The second reason the majority feels that the trial judge abused his discretion in disallowing a continuance is that Mr. Bruno had a case in which he was counsel of record scheduled for trial that same morning before another division of the same court. However, the majority overlooks the fact that the record establishes that the trial judge in refusing the request stated “The Court has contacted Judge Levy and knows that Judge Levy will wait on the defendant to try his case there.” Under the circumstances, there was no reason to fear that Mr. Bruno’s case before Judge Levy would be prejudiced in any way by his trying the present matter first.
The fact of the matter is that defendant should have known, had he exercised due diligence, that the case was to be tried on February 16, 1970. Whether his case was first or fifth on the docket was immaterial. All cases scheduled on that day should have been ready for trial. If counsel chose not to be ready, on the chance that the cases ahead of him would not be settled or continued, he did so at his own risk. Neither is it of material concern in this matter why the prior scheduled cases did not go to trial but defendant’s case did. Counsel should have been prepared.
After the continuance was refused, the case was heard on its merits. The plaintiff had Mr. Bryer testify as to the amount due on the open account. Neither Mr. Bruno nor his counsel (who were present in court) cross-examined Mr. Bryer. No defense was presented on behalf of defendant and he was cast in judgment in the amount of $1,022.73 with legal interest and costs. His appeal attacked the propriety of the refusal to grant a continuance only and did not discuss the amount of the award nor any defense which he might wish to make should the case be remanded.

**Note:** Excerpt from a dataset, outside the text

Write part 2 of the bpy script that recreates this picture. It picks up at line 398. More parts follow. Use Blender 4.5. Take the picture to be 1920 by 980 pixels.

Considering all of the circumstances, I am of the opinion that all action taken by *671the district court was taken, in conformity with law and the Rules of the Civil District Court. If counsel did not receive the notice of trial, it was because of his own laches in not informing the court that he had moved from Mr. Bruno’s office. All cases set for trial, with the names of counsel who are to try them, are posted on the bulletin board of the Division in which they are to be heard. The Court Rule states that “no other notice of such assignment shall be required.” This procedure and policy have been in existence for a great number of years in the City of New Orleans and have been accepted by the members of the Bar. Certainly it is not incumbent upon the Court to conduct an investigation in order to be aware of the current mailing address of all the lawyers practicing law before it.
Considering all the circumstances in this matter, I am of the opinion that the action of the judge in not granting a continuance is not, and should not be, considered an abuse of discretion. The judgment rendered by the Court a quo should stand.
I respectfully dissent.
Rehearing denied.
CHASEZ, J., is of the opinion the rehearing should be granted.